Traditional IAM was built for predictable human users—not for thousands of short-lived workloads operating at machine speed. Cloud-native infrastructure introduces additional friction. Containers and serverless functions spin up faster than IAM systems can provision proper roles. Even advanced secrets managers can’t escape the “Secret Zero” problem—the need for an initial credential to authenticate to a vault. Add cross-cloud fragmentation, inconsistent policy models, and legacy systems requiring persistent credentials, and enforcing least privilege becomes nearly impossible across heterogeneous environments. Developers are expected to understand multiple identity standards, token systems, and rotation policies—an unrealistic burden that leads to inconsistent, insecure implementations.

 

The Tooling Obstacles: Static Credentials and Key Sprawl

The DevOps ecosystem itself reinforces insecure patterns. CI/CD tools, databases, and APIs often rely on pre-provisioned keys or tokens stored in environment variables. These assumptions create hard dependencies on static credentials, resulting in “key sprawl”—hundreds or thousands of unmanaged secrets scattered across code, configs, and pipelines. Even when rotation is implemented, coordinating updates across dynamic infrastructure is operationally risky, often leading teams to postpone or skip it entirely. Without centralized visibility, most organizations can’t even answer basic questions like “which workload has access to our customer data” or “which API can this pipeline reach.”

 

The Modern Alternative: Ephemeral, Policy-Driven Access

Solving least privilege in DevOps requires abandoning the static credential model altogether. The future lies in ephemeral, policy-based access—a model where workloads authenticate through verified identity instead of stored secrets.

  • Secretless Access: Workloads never store long-lived secrets. Credentials are issued dynamically, eliminating the main vector of credential compromise.
  • Trust Providers: Systems like AWS, Kubernetes, or CI/CD tools can attest to workload identity, proving legitimacy without relying on hardcoded secrets.
  • Credential Providers: After attestation, workloads receive short-lived, scoped tokens or certificates that expire automatically.
  • Conditional Access: Real-time context checks (location, posture, time, risk level) determine access at runtime, enforcing adaptive least privilege.
  • No-Code Auth: Authentication is handled by proxies or agents, not application code, minimizing developer burden.
  • Workload Identity Federation (WIF): Enables cross-cloud access without credential duplication, extending Zero Trust to non-human identities.

This model transforms least privilege from a manual, error-prone process into an automated, auditable control that scales at machine speed.

 

Achieving Real Least Privilege in DevOps

True least privilege isn’t about rotating passwords faster—it’s about removing them entirely.

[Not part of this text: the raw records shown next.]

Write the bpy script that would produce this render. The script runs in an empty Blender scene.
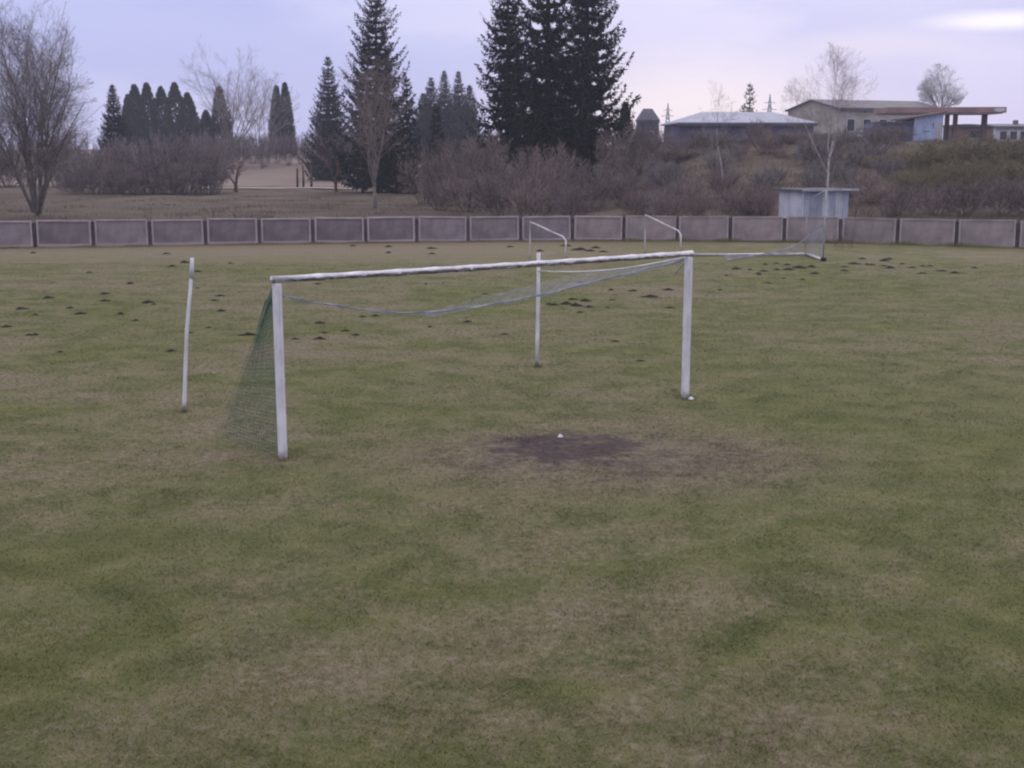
import bpy, math, random
import numpy as np
from mathutils import Vector, Matrix

scene = bpy.context.scene
COL = scene.collection
R = math.radians
rnd = random.Random(7)

# ------------------------------------------------------------------ camera
F, HORIZON, HC = 1225.0, 152.0, 4.10
PITCH = math.atan((384 - HORIZON) / F)
CP, SP = math.cos(PITCH), math.sin(PITCH)

cam_d = bpy.data.cameras.new('camera')
cam = bpy.data.objects.new('camera', cam_d)
COL.objects.link(cam)
cam.location = (0, 0, HC)
cam.rotation_euler = (math.pi / 2 - PITCH, 0, 0)
cam_d.sensor_width = 36.0
cam_d.lens = F / 1024 * 36.0
cam_d.clip_start = 0.1
cam_d.clip_end = 9000
scene.camera = cam


def sm(a, b, t):
    t = min(1.0, max(0.0, (t - a) / (b - a)))
    return t * t * (3 - 2 * t)


def ground(px, py, z=0.0):
    """where the line of sight of a photo point meets the level z"""
    dx, dz = (px - 512) / F, -(py - 384) / F
    D = (dx, CP + dz * SP, -SP + dz * CP)
    t = (z - HC) / D[2]
    return Vector((D[0] * t, D[1] * t, z))


def height_at(py, y):
    """world height seen at photo row py at distance y"""
    dz = -(py - 384) / F
    return HC + y * (-SP + dz * CP) / (CP + dz * SP)


def x_at(px, y, z):
    return (px - 512) / F * (y * CP - (z - HC) * SP)


def terrain(x, y):
    right = sm(2, 16, x - (y - 60) * 0.06)
    bank = right * 4.9 * sm(60, 108, y)
    left = (1 - right) * 4.6 * sm(165, 260, y)
    return bank + left


def tpoint(px, y):
    x = x_at(px, y, 0)
    for _ in range(3):
        x = x_at(px, y, terrain(x, y))
    return Vector((x, y, terrain(x, y)))


# ------------------------------------------------------------------ materials
def new_mat(name):
    m = bpy.data.materials.new(name)
    m.use_nodes = True
    nt = m.node_tree
    b = nt.nodes['Principled BSDF']
    return m, nt, b


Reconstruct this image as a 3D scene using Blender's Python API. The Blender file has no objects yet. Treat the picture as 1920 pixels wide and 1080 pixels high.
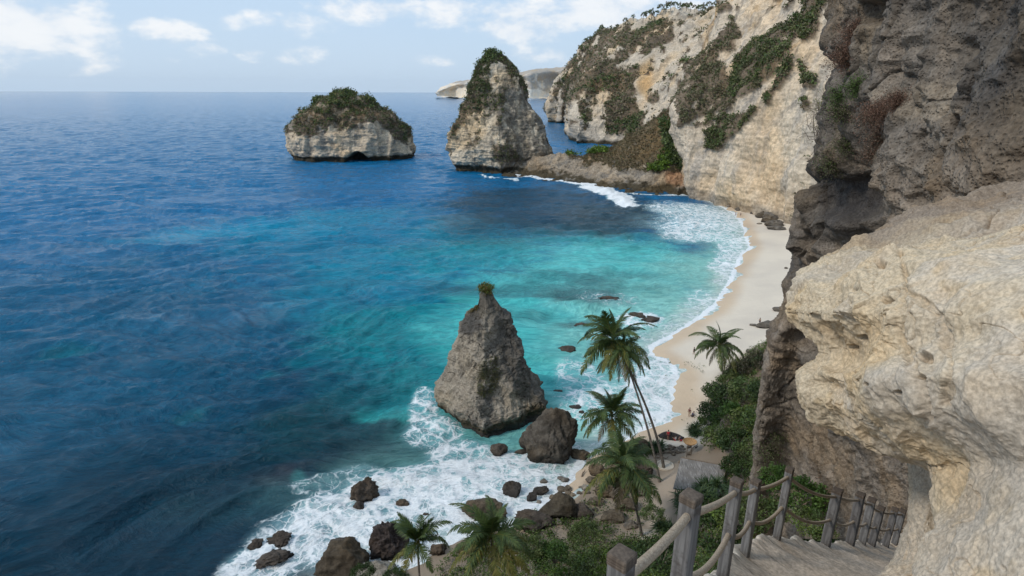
import bpy, math, random
import numpy as np
from mathutils import Vector, Matrix, Euler
R = math.radians
rng = np.random.default_rng(7)
random.seed(7)
scene = bpy.context.scene
COL = scene.collection

# ------------------------------------------------------------------ camera, world, sun, exposure
CAM_H = 60.0; F = 1167.0; PITCH = 17.55; ROLL = 0.22
cam_d = bpy.data.cameras.new('camera'); cam = bpy.data.objects.new('camera', cam_d); COL.objects.link(cam)
cam_d.sensor_width = 36; cam_d.lens = F/1920*36; cam_d.clip_start = 0.1; cam_d.clip_end = 60000
CR = (Matrix.Rotation(R(90-PITCH), 3, 'X') @ Matrix.Rotation(R(ROLL), 3, 'Z'))
cam.matrix_world = Matrix.Translation((0, 0, CAM_H)) @ CR.to_4x4()
scene.camera = cam
SUN_EL = R(42); SUN_AZ = R(-118)          # azimuth measured from +Y towards +X
sun_dir = Vector((math.sin(SUN_AZ)*math.cos(SUN_EL), math.cos(SUN_AZ)*math.cos(SUN_EL), math.sin(SUN_EL)))
sd = bpy.data.lights.new('sun', 'SUN'); sun = bpy.data.objects.new('sun', sd); COL.objects.link(sun)
sd.energy = 1.5; sd.angle = R(10); sd.color = (1.0, 0.93, 0.83)
sun.rotation_euler = sun_dir.to_track_quat('Z', 'Y').to_euler()
vs = scene.view_settings
vs.view_transform = 'Standard'; vs.look = 'None'; vs.gamma = 1; vs.use_curve_mapping = False
vs.exposure = 0.45
CR_np = np.array(CR)

def pdir(px, py):
    px = np.asarray(px, float); py = np.asarray(py, float)
    d = np.stack([(px-960)/F, -(py-540)/F, -np.ones_like(px)], -1)
    return d @ CR_np.T
def at_y(px, py, Y):
    d = pdir(px, py); t = np.asarray(Y, float)/d[..., 1]
    return np.array([0, 0, CAM_H]) + d*t[..., None]
def at_z(px, py, z=0.0):
    d = pdir(px, py); t = (np.asarray(z, float)-CAM_H)/d[..., 2]
    return np.array([0, 0, CAM_H]) + d*t[..., None]
def proj(P):
    q = (P-np.array([0, 0, CAM_H])) @ CR_np
    return 960+F*q[..., 0]/-q[..., 2], 540-F*q[..., 1]/-q[..., 2]

# ---- numpy noise
_perm = rng.permutation(256); _perm = np.concatenate([_perm, _perm]).astype(np.int32)
_g = rng.normal(size=(256, 3)); _g /= np.linalg.norm(_g, axis=1)[:, None]; _g = _g.astype(np.float32)
def pn(P, s=1.0, off=0.0):
    P = np.asarray(P, float)*s+off
    i = np.floor(P).astype(np.int64); f = (P-i).astype(np.float32); i &= 255
    u = f*f*f*(f*(f*6-15)+10)
    X, Y, Z = i[..., 0], i[..., 1], i[..., 2]
    def g(dx, dy, dz):
        h = _perm[(_perm[(_perm[(X+dx) & 255]+Y+dy) & 255]+Z+dz) & 255]
        G = _g[h]
        return G[..., 0]*(f[..., 0]-dx)+G[..., 1]*(f[..., 1]-dy)+G[..., 2]*(f[..., 2]-dz)
    ux, uy, uz = u[..., 0], u[..., 1], u[..., 2]
    def lx(dy, dz):
        a = g(0, dy, dz); return a+ux*(g(1, dy, dz)-a)
    a = lx(0, 0); a = a+uy*(lx(1, 0)-a)
    b = lx(0, 1); b = b+uy*(lx(1, 1)-b)
    return (a+uz*(b-a))*1.6
def fbm(P, s=1.0, o=4, g=0.5, off=0.0):
    r = 0; a = 1.0
    for k in range(o):
        r = r+a*pn(P, s*2.03**k, off+k*17.3); a *= g
    return r
def ridged(P, s=1.0, o=4, g=0.5, off=0.0):
    r = 0; a = 1.0
    for k in range(o):
        r = r+a*(1-2*np.abs(pn(P, s*2.03**k, off+k*13.7))); a *= g
    return r
def sstep(a, b, x):
    t = np.clip((x-a)/(b-a), 0, 1); return t*t*(3-2*t)
def cracks(P, s, w=.05, off=0.0, cov=.0):
    a = 1-sstep(0, w, np.abs(pn(P, s, off)+.25*pn(P, s*3.1, off+5))); b = 1-sstep(0, w*.8, np.abs(pn(P, s*1.7, off+40)+.2*pn(P, s*4.3, off+9)))
    return np.maximum(a*sstep(cov-.1, cov+.2, pn(P, s*.5, off+71)), b*sstep(cov, cov+.25, pn(P, s*.6, off+90)))
def lerp(a, b, t):
    a = np.asarray(a, float); b = np.asarray(b, float); t = np.asarray(t)
    return a+(b-a)*t
def mixc(c, d, m):
    return c*(1-m[..., None])+np.asarray(d, float)*m[..., None]

# ---- mesh builders
def raw_mesh(name, V, Fc, col=None, smooth=True, attrs=None):
    V = np.ascontiguousarray(V, dtype=np.float32).reshape(-1, 3); Fc = np.asarray(Fc, dtype=np.int32)
    me = bpy.data.meshes.new(name); n, k = Fc.shape
    me.vertices.add(len(V)); me.vertices.foreach_set('co', V.ravel())
    me.loops.add(n*k); me.loops.foreach_set('vertex_index', Fc.ravel())
    me.polygons.add(n); me.polygons.foreach_set('loop_start', np.arange(n, dtype=np.int32)*k)
    me.polygons.foreach_set('loop_total', np.full(n, k, dtype=np.int32))
    me.polygons.foreach_set('use_smooth', np.full(n, smooth, dtype=bool))
    me.update(calc_edges=True)
    if col is not None:
        a = me.color_attributes.new('Col', 'FLOAT_COLOR', 'POINT')
        c = np.ones((len(V), 4), np.float32); c[:, :3] = np.asarray(col).reshape(-1, 3)
        a.data.foreach_set('color', c.ravel())
    for kx, vx in (attrs or {}).items():
        a = me.attributes.new(kx, 'FLOAT', 'POINT'); a.data.foreach_set('value', np.ascontiguousarray(vx, dtype=np.float32).ravel())
    me.validate(); return me
def grid_faces(nr, nc, wrap=False):
    i, j = np.meshgrid(np.arange(nr-1), np.arange(nc if wrap else nc-1), indexing='ij')
    j2 = (j+1) % nc
    return np.stack([i*nc+j, i*nc+j2, (i+1)*nc+j2, (i+1)*nc+j], -1).reshape(-1, 4)
def link(name, me, mat=None, parent=None, label=None, cat=None, group=None, kind=None, loc=None):
    o = bpy.data.objects.new(name, me); COL.objects.link(o)
    if mat is not None and me is not None and not me.materials: me.materials.append(mat)
    if parent is not None: o.parent = parent
    if label: o['label'] = label
    if cat: o['category'] = cat
    if group: o['group'] = group
    if kind: o['kind'] = kind
    if loc is not None: o.location = loc
    return o
def empty(name, loc, label=None, cat=None, group=None, rz=0):
    o = link(name, None, None, None, label, cat, group, None, loc); o.rotation_euler = (0, 0, rz); return o
def dup(root, loc=None, label=None, rz=None, scale=None):
    r = root.copy(); COL.objects.link(r)
    if loc is not None: r.location = loc
    if rz is not None: r.rotation_euler = (0, 0, rz)
    if scale is not None: r.scale = scale
    if label: r['label'] = label
    for ch in list(root.children):
        c = ch.copy(); COL.objects.link(c); c.parent = r
        for g in ch.children:
            d = g.copy(); COL.objects.link(d); d.parent = c
    return r

def catmull(C, n):
    C = np.asarray(C, float); m = C.shape[0]
    t = np.linspace(0, m-1, n); i = np.clip(np.floor(t).astype(int), 0, m-2); f = (t-i).reshape(-1, *([1]*(C.ndim-1)))
    g = lambda k: C[np.clip(i+k, 0, m-1)]
    p0, p1, p2, p3 = g(-1), g(0), g(1), g(2)
    return 0.5*((2*p1)+(-p0+p2)*f+(2*p0-5*p1+4*p2-p3)*f*f+(-p0+3*p1-3*p2+p3)*f**3)
def net(ctrl, nr, nc):
    C = np.asarray(ctrl, float); W = at_y(C[..., 0], C[..., 1], C[..., 2])
    P = catmull(W, nr); P = np.swapaxes(catmull(np.swapaxes(P, 0, 1), nc), 0, 1)
    return P
def normals(P, flip=False):
    a = np.gradient(P, axis=1); b = np.gradient(P, axis=0)
    n = np.cross(a, b); n /= (np.linalg.norm(n, axis=-1)[..., None]+1e-9)
    return -n if flip else n
def face_cam(P):                       # outward normals = towards the open air where the viewer stands
    n = normals(P); d = np.array([0, 0, CAM_H])-P
    return n if np.median(np.sum(n*d, -1)) > 0 else -n

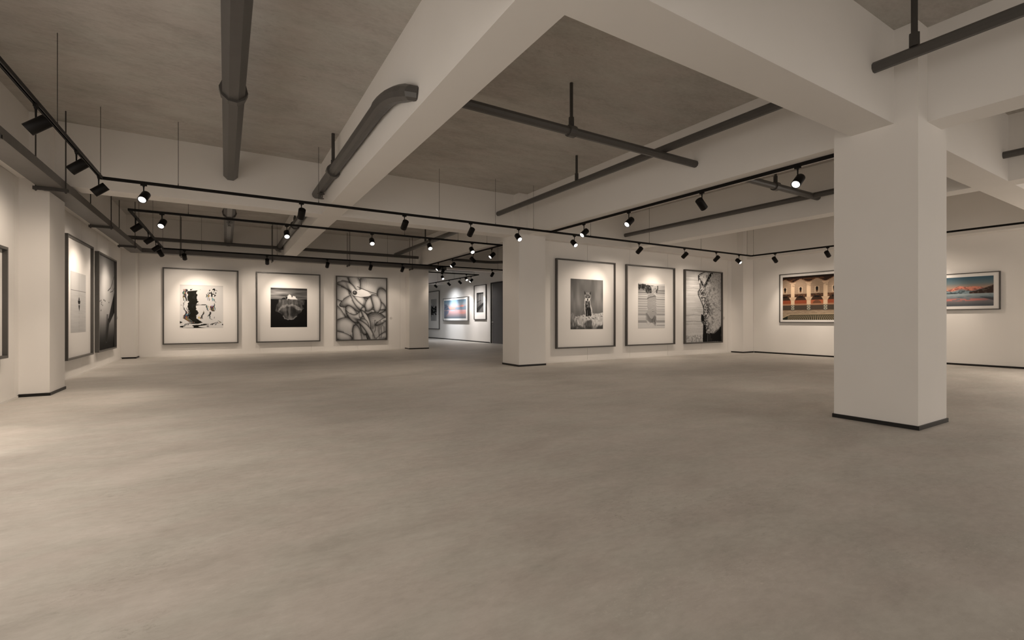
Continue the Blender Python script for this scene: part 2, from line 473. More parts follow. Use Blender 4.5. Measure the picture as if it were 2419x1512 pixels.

Ephemeral and policy-based access allows workloads to prove who they are and receive only the access they need, for as long as they need it. Forward-looking organizations are now adopting workload identity attestation and automated credential injection solutions to implement this model securely. By doing so, they eliminate human error, reduce attack surfaces, and enable security at the speed of automation.

Solutions like Aembit are pioneering this shift—replacing static secrets with attestation-based, ephemeral access that makes least privilege achievable for DevOps teams managing non-human identities at scale.

 

Conclusion

In 2025, the biggest barrier to least privilege isn’t technology—it’s inertia. DevOps culture, legacy systems, and static IAM models still dominate the enterprise landscape. To move forward, organizations must evolve from secret management to identity verification, replacing stored credentials with ephemeral trust and contextual authorization. The companies that succeed will not only secure their pipelines but also unlock a new era of automated, identity-first DevOps.